For what happens in the earth on Christmas Day is a blessing for the whole creation, both earth and heaven. The angels sing glory in the highest because there is a new glory in the highest heaven as a result of a baby lying in a manger in Bethlehem, who is king of the Jews for the blessing of all nations. Heaven itself has something new to sing about, and earth gets to hear of it, the overflow of celestial joy. The angel who first appears to the shepherds announces glad tidings of great joy which shall be for all the people (Luke 2:10), and then is joined by a whole multitude of the heavenly host made glad by the news.

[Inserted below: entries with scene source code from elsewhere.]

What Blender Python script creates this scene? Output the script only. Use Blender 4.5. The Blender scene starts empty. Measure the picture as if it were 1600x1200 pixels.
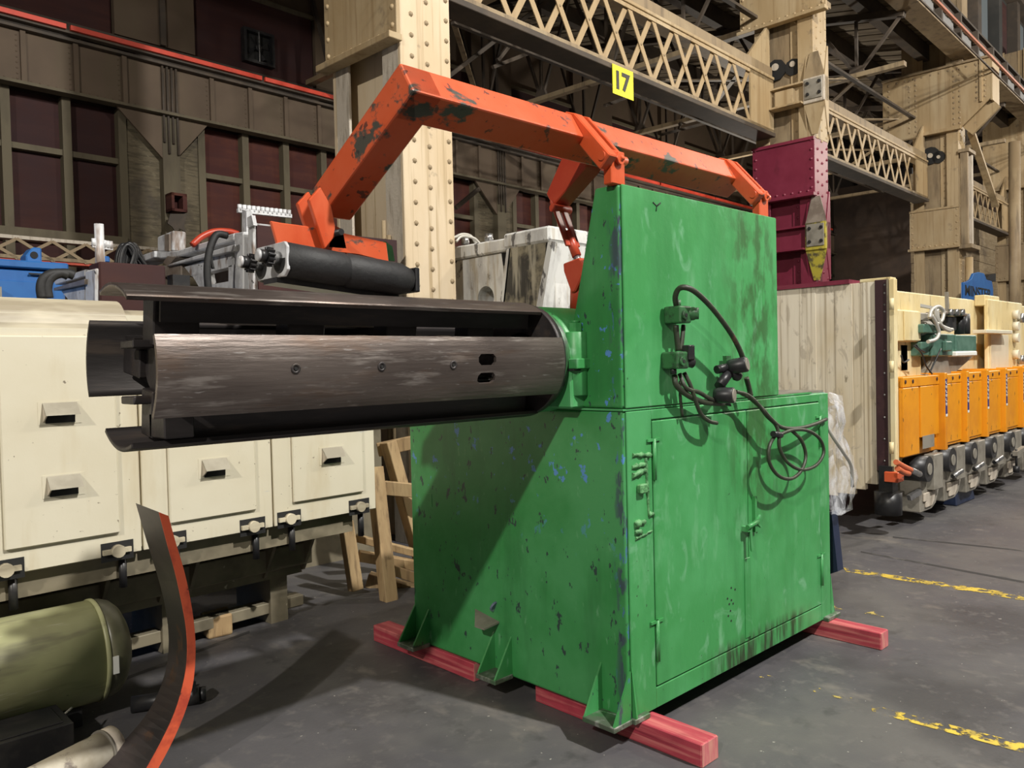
import bpy, math, random
from math import radians as R_, sin, cos, pi
from mathutils import Vector as V, Matrix
random.seed(7)
S = bpy.context.scene
COL = S.collection

# ------------------------------------------------------------ camera, world, light
FPX, PITCH, ROLL, YAW = 1244.6, .0252, -.0236, .806
CAM = V((-2.6204, -2.0702, 1.6153))
FW = V((cos(YAW)*cos(PITCH), sin(YAW)*cos(PITCH), -sin(PITCH)))
_r0 = V((sin(YAW), -cos(YAW), 0)); _u0 = _r0.cross(FW)
RT = _r0*cos(ROLL) + _u0*sin(ROLL); UP = RT.cross(FW)
cd = bpy.data.cameras.new('camera'); cam = bpy.data.objects.new('camera', cd); COL.objects.link(cam)
cam.matrix_world = Matrix(((RT.x, UP.x, -FW.x, CAM.x), (RT.y, UP.y, -FW.y, CAM.y), (RT.z, UP.z, -FW.z, CAM.z), (0, 0, 0, 1)))
cd.sensor_fit = 'HORIZONTAL'; cd.sensor_width = 36; cd.lens = FPX/1600*36; cd.clip_end = 200; cd.clip_start = .05
S.camera = cam

w = bpy.data.worlds.new('world'); S.world = w; w.use_nodes = True
w.node_tree.nodes['Background'].inputs[0].default_value = (1, .93, .85, 1)
w.node_tree.nodes['Background'].inputs[1].default_value = .11
S.view_settings.view_transform = 'Standard'; S.view_settings.look = 'None'
S.view_settings.exposure = 0.0; S.view_settings.gamma = 1; S.view_settings.use_curve_mapping = False

def lamp(name, loc, power, col, size, target=None):
    l = bpy.data.lights.new(name, 'SPOT' if target is not None else 'POINT')
    l.energy = power; l.color = col; l.shadow_soft_size = size
    o = bpy.data.objects.new(name, l); COL.objects.link(o); o.location = loc
    if target is not None:
        l.spot_size = R_(120); l.spot_blend = .5
        o.rotation_euler = (V(target)-V(loc)).to_track_quat('-Z', 'Y').to_euler()
    return o
WARM = (1, .92, .80)
lamp('high_bay_lamp', (1.6, -7.3, 11.0), 8400, (1, .97, .91), .16)
lamp('high_bay_lamp', (-12.2, -5.4, 9.2), 5200, (1, .94, .84), .16)
lamp('high_bay_lamp', (9.5, -3.5, 9.6), 1600, WARM, .25)
lamp('high_bay_lamp', (19, -3.0, 9.6), 1700, WARM, .25)
lamp('high_bay_lamp', (30, -2.0, 9.6), 2200, WARM, .25)
lamp('roof_fill_light', (20, 10.8, 4.3), 900, WARM, .25)  # added fill, no known source; lights the side-bay roof from below

# ------------------------------------------------------------ frames and pixel-to-point helpers
class Frame:
    def __init__(s, deg, o):
        s.a = R_(deg); s.u = V((cos(s.a), sin(s.a), 0)); s.v = V((-sin(s.a), cos(s.a), 0)); s.o = V(o)
    def w(s, p): return s.o + s.u*p[0] + s.v*p[1] + V((0, 0, p[2]))
    def l(s, p):
        d = p - s.o; return V((d.dot(s.u), d.dot(s.v), d.z))
M = Frame(0, (0, 0, 0))
B = Frame(2.5, (CAM.x, CAM.y, 0))
def ray(x, y): return FW + RT*((x-800)/FPX) - UP*((y-600)/FPX)
def hit(fr, x, y, n, d):
    v = ray(x, y); c = CAM - fr.o
    t = (d - c.dot(n))/v.dot(n); return fr.l(CAM + v*t)
def Yp(x, y, d, f=M): return hit(f, x, y, f.v, d)
def Xp(x, y, d, f=M): return hit(f, x, y, f.u, d)
def Zp(x, y, d, f=M): return hit(f, x, y, V((0, 0, 1)), d)
def Bp(x, y, d): return Yp(x, y, d, B)

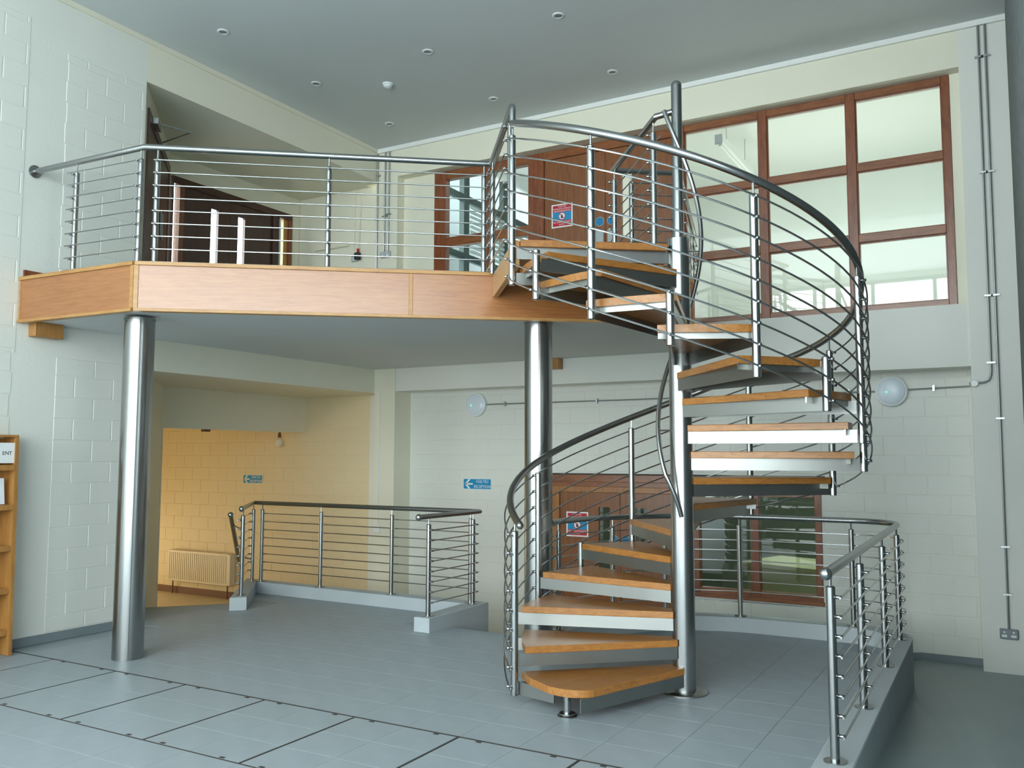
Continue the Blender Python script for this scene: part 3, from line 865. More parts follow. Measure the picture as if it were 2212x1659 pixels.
for (x, y, nx, ny) in ((-1.24, 8.2, 0, 1), (-2.22, 8.165, -.05, 1), (-2.86, 7.93, -.7, .7), (-3.2, 7.48, -.9, .4), (-3.385, 6.74, -1, 0)): rpost(x, y, nx, ny)
ro = offset(rpath, 0.047)
for z in LZ: lrod(rt, [ro[1]] + ro[2:-1] + [(ro[-1][0], 4.52)], z)
# short sloping handrail beside the steps on the left
hr = empty('ramp_handrail', (-7.094, 6.55, 0.77), 'short sloping steel handrail beside the steps at the far left balustrade post', 'handrail')
bm = B(); a = Vector((-7.19, 6.60, 0.975)); b = Vector((-8.0, 7.49, 0.36)); tube(bm, [a, b], 0.0245, 12); ball(bm, a, 0.03); obj('rail', bm, 'steel', hr, True)
bm = B(); m = a.lerp(b, .2); tube(bm, [m, (-7.12, 6.71, m.z-.04)], 0.008, 8); m = a.lerp(b, .9); tube(bm, [m, (-7.82, 7.53, m.z-.04)], 0.008, 8); obj('bracket', bm, 'steel_bright', hr, True)

# ================================================================== WINDOWS AND DOORS ON THE BACK WALL
FY0, FY1, GY = YU-0.01, YU+0.09, YU+0.045
def hbar(bm, x0, x1, z0, z1, y0=None, y1=None): box(bm, x0, x1, FY0 if y0 is None else y0, FY1 if y1 is None else y1, z0, z1, 0.004)
# window_1: three by three panes on the right
w1 = empty('window_1', (-1.7, YU, 3.06), kind='structure', label='nine pane mahogany framed window at upper right')
ZT = 5.30
VXS = [(-3.075, -3.035), (-2.215, -2.125), (-1.325, -1.235), (-0.445, -0.372)]
HZS = [(3.03, 3.10), (3.745, 3.83), (4.475, 4.56), (5.225, 5.297)]
for a, b in VXS:
    bm = B(); hbar(bm, a, b, 3.03, ZT-.003); obj('mullion', bm, 'mahogany', w1)
for (a, b) in HZS:
    for (x0, x1) in ((VXS[0][1], VXS[1][0]), (VXS[1][1], VXS[2][0]), (VXS[2][1], VXS[3][0])):
        bm = B(); hbar(bm, x0, x1, a, b, FY0+.004); obj('rail', bm, 'mahogany_h', w1)
bm = B(); hbar(bm, -3.0, -0.345, 3.0, 3.035, FY0-.035); obj('sill', bm, 'mahogany_h', w1)
for i in range(3):
    for j in range(3):
        bm = B(); box(bm, VXS[i][1]-.01, VXS[i+1][0]+.01, GY, GY+.006, HZS[j][1]-.01, HZS[j+1][0]+.01); obj('pane', bm, 'pane', w1)
        bm = B()
        x0, x1, z0, z1 = VXS[i][1], VXS[i+1][0], HZS[j][1], HZS[j+1][0]
        for q in ((x0, x1, z0, z0+.012), (x0, x1, z1-.012, z1), (x0, x0+.012, z0+.012, z1-.012), (x1-.012, x1, z0+.012, z1-.012)):
            box(bm, q[0], q[1], GY-.02, GY, q[2], q[3])
        obj('glazing_bead', bm, 'mahogany', w1)
# window_2: side window left of the upper door
w2 = empty('window_2', (-5.7, YU, ZL), kind='structure', label='mahogany framed side window at the left of the upper doors')
for (a, b, c, d) in ((-6.42, -6.24, ZL, ZT-.003), (-5.02, -4.94, ZL, ZT-.003), (-5.66, -5.58, ZL, ZT-.003)):
    bm = B(); hbar(bm, a, b, c, d); obj('mullion', bm, 'mahogany', w2)
for (x0, x1) in ((-6.24, -5.66), (-5.58, -5.02)):
    for (a, b) in ((ZL, ZL+.07), (4.30, 4.42), (5.19, ZT-.003)):
        bm = B(); hbar(bm, x0, x1, a, b, FY0+.004); obj('rail', bm, 'mahogany_h', w2)
    for (a, b) in ((ZL+.06, 4.31), (4.41, 5.20)):
        bm = B(); box(bm, x0-.01, x1+.01, GY, GY+.006, a, b); obj('pane', bm, 'pane_clear', w2)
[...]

And as the familiar story from Luke proceeds with the shepherds coming to the manger, we find a hint at another duality reconciled, the great human duality of male and female. For as they go forth from the manger, glorifying God for what they have heard and seen, they leave behind Mary, daughter of Eve, pondering this news in her heart (Luke 2:19). Adam’s hope, revealed when he names his wife Eve because she is “the mother of all living” (Gen. 3:20), has come to an unexpected fruition. Crushing the head of the serpent and defeating death itself, the woman’s seed (Gen. 3:15) will undo the effects of the man’s disobedience.
So on Christmas we join the angels singing glory in the highest, the shepherds telling the news on earth, and Mary pondering these things in her heart. Here for a moment we taste creation made whole and good: heaven and earth at peace, and male and female as well.